As cyber threats grow more complex, banks must rethink what resilience really means. Here are five key insights from a recent Nordic discussion featuring experts from Samlink, Nordea, and Kyndryl, and what every banking professional should be thinking about in 2025.
Cybersecurity and operational resilience have moved from technical checklists to boardroom priorities. In the fast-evolving Nordic banking ecosystem, the conversation is no longer about if your systems are secure. It’s about how quickly you can respond when they’re not.
At a recent 180-minute breakfast seminar hosted by Samlink, leaders from across the region gathered to address the rising threat of cyber fraud and explore what resilience really means going forward. Pål Krogdahl opened the session with a sharp reminder: the landscape has changed, and financial institutions need to catch up fast.
Here are five things every banker should have on their radar this year:
1. Most Fraud is Carried through by the Customer Herself — Understand Social Engineering
According to Sara Helin from Nordea, fraud has become deeply behavioural. Most cases are now customer-initiated, often manipulated by criminals who build trust before striking.
Today’s social engineers don’t rely on sloppy phishing emails. They use patience, psychology, and AI-driven tools to create believable scenarios that bypass firewalls and logic.
2. AI-Driven Attacks Are Already Here — And They’re Getting Smarter
NFC malware, voice clones, and deepfakes are no longer experimental. These tools are being used right now. And as Helin pointed out, the next generation of fraud will leave almost no trace.
Expect highly personalised, AI-generated attacks that mimic not only behaviour but entire digital identities. The attacker might not even be a person.
3. Being Compliant Doesn’t Mean You’re Resilient
“DORA done? Not quite,” said Jørgen Floes from Kyndryl. Being compliant with regulation isn’t enough, especially in digitally mature markets like the Nordics.
Resilience today isn’t about checking boxes. It’s about building the capability to detect, respond, and recover quickly. Digital maturity without real-time response muscle creates a dangerous gap.
“Being compliant doesn’t mean being ready.” – Jörgen Floes, Kyndryl
4. SEPA Instant Is Coming — And Fraud Will Move Just as Fast
The arrival of SEPA Instant means real-time payments are going mainstream. That’s good news for customers, but for the fraudsters as well. The panel agreed: fraud cycles are already accelerating, and most legacy systems weren’t built to keep up.
If your fraud response is still based on daily review cycles, you’re already behind.
5. Quantum Is No Longer Hype — But Regulation Hasn’t Caught Up
Quantum encryption is coming faster than expected, but regulation and preparation in the financial sector are lagging behind.
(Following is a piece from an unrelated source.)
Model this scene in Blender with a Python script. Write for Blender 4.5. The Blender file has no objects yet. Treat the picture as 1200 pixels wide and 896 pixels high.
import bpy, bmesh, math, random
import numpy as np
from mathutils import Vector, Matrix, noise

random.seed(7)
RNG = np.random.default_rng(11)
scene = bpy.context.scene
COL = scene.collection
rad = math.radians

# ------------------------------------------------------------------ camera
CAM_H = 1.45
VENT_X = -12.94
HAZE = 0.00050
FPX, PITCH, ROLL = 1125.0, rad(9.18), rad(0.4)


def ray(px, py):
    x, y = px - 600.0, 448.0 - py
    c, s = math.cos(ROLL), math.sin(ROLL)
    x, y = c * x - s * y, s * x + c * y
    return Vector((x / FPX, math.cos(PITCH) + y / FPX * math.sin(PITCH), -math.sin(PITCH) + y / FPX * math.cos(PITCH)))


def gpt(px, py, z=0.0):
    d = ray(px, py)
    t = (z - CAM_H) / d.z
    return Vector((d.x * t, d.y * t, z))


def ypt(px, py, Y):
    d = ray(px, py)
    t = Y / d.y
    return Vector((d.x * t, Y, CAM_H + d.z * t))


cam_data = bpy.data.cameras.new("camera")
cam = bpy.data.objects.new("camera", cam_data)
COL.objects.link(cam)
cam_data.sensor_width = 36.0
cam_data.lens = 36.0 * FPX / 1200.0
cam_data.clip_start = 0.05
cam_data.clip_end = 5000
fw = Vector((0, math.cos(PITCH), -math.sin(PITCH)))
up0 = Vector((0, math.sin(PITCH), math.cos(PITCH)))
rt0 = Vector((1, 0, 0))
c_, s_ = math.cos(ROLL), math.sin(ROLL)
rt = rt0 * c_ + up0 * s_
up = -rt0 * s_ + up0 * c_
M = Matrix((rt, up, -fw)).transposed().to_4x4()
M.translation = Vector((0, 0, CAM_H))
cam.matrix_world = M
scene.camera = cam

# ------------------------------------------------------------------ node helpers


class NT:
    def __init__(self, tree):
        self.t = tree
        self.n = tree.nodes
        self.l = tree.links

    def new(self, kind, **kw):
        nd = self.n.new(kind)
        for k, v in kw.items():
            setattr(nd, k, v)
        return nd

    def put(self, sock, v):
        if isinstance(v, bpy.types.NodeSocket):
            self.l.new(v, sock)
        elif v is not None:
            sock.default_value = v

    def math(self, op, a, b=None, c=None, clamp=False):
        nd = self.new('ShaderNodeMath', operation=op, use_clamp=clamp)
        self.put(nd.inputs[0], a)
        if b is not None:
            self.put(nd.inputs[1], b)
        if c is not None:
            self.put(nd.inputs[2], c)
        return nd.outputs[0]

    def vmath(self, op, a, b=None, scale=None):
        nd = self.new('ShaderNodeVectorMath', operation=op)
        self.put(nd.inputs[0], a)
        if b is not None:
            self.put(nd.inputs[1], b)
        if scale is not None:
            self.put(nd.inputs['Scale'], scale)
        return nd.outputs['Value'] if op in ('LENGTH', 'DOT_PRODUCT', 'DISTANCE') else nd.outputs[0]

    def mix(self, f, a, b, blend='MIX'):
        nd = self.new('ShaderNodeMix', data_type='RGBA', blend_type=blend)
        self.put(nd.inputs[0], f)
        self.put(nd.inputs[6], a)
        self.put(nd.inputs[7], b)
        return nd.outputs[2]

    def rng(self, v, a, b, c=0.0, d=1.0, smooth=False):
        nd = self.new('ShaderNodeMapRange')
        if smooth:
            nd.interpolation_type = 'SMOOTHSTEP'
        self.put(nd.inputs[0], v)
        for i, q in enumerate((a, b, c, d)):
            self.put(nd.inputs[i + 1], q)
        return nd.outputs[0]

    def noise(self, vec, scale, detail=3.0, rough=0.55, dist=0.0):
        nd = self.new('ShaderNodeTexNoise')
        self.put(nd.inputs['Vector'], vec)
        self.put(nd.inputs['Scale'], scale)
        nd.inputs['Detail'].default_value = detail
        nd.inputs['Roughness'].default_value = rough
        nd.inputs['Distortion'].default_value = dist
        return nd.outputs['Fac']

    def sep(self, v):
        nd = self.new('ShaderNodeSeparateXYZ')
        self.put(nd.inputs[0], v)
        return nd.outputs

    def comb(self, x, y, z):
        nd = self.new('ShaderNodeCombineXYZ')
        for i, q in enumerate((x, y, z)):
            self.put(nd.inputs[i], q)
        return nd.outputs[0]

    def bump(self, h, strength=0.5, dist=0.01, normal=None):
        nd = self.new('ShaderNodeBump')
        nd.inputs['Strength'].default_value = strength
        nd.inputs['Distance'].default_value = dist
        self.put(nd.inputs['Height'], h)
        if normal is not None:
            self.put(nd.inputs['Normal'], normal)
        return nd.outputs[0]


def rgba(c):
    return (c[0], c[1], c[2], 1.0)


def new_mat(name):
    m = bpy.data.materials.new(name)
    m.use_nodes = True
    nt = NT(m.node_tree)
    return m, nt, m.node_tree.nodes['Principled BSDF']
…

That’s a serious blind spot.
The panel raised an uncomfortable but important question: “What happens when criminals get access before we do?” Banks that wait too long to act may find themselves exposed while others, including bad actors, are already ahead.
Final Thought
Cyber fraud is no longer a niche concern. It’s the battleground where behavior, technology, and regulation collide. As Pål Krogdahl summed up, resilience now means rethinking more than just systems. It means rethinking trust models, operating speed, and how fast you can recover.
If you’re in banking, the question is no longer “Are we protected?”
The real one is: Are we ready for what’s next?